Aaron Kamath, Leader of the Technology and Commercial Law Practice at Nishith Desai Associates, explains that the Finance Bill 2025 aims to strengthen oversight and curb undisclosed crypto transactions. It does so by expanding the definition of Virtual Digital Assets (VDAs) and requiring entities handling crypto transactions to report them to tax authorities. Additionally, reporting entities will have a 30-day window to correct any errors in their submissions. The Bill also empowers the government to establish rules mandating these entities to register with tax authorities and conduct due diligence to verify the identity of crypto users and owners.

Key Provisions of Section 285BAA for Cryptocurrency in Budget 2025

  1. Compulsory Transaction Reporting – Designated entities must report crypto transactions in a specified format within the prescribed timeline.
  2. Error Correction Process – If a submitted report is found defective, the entity will be notified and given 30 days (or an extended period) to correct it. Failure to do so will result in the report being considered inaccurate.
  3. Penalties for Non-Compliance – Entities that do not submit the required statement on time may receive a compliance notice from tax authorities, demanding submission within a stipulated timeframe.
  4. Voluntary Error Disclosure – If a reporting entity later identifies mistakes in its submitted data, it must proactively inform tax authorities and provide the corrected details.
  5. Government Regulations & Due Diligence – The Central Government will outline registration requirements for entities, specify the information they must maintain, and establish due diligence procedures to verify crypto users and owners.

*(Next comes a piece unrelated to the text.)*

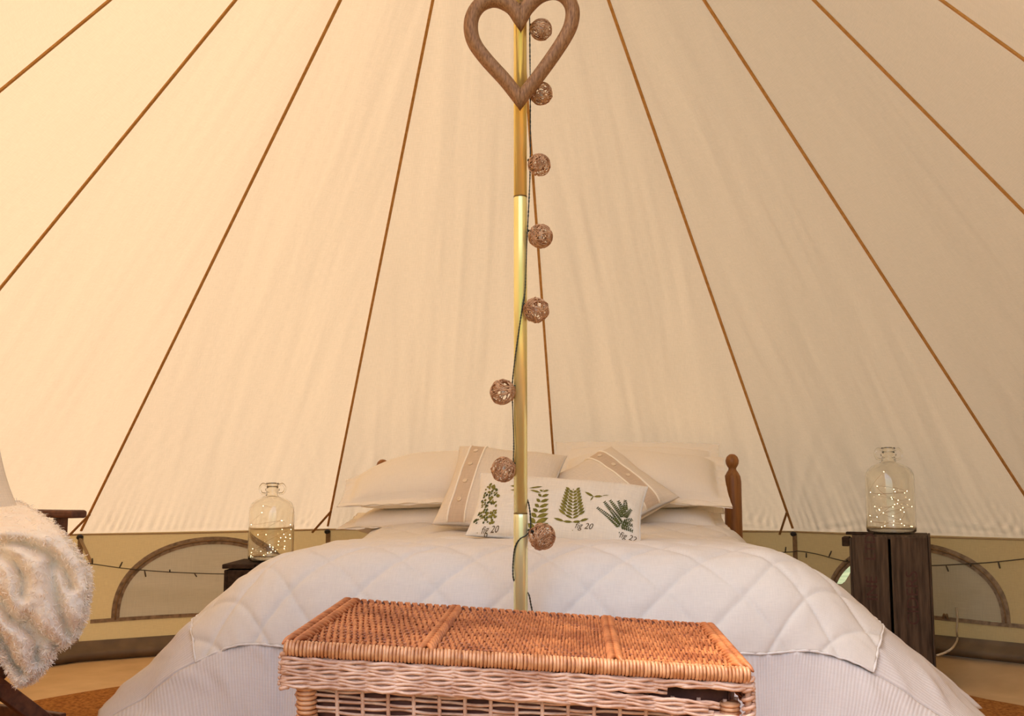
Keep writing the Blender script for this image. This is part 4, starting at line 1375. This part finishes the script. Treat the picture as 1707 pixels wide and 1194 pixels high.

Vyas explains that the amendment broadens the definition of Virtual Digital Assets (VDAs) to explicitly cover any crypto-asset that operates on cryptographically secure distributed ledger technology. Currently, income from cryptocurrency trading is taxed at 30%, and this rate will continue for the next financial year. Additionally, strict regulations prohibit traders from offsetting losses from crypto transactions against profits from other crypto trades or any other sources of income.

Final Thoughts

The measures for Cryptocurrency in the Union Budget 2025 demonstrate the government’s commitment to overseeing the fast-growing crypto market, promoting tax compliance, and reducing risks linked to unregulated digital assets. Crypto traders and investors should stay updated on these regulatory changes and comply with the new requirements to prevent legal and financial issues.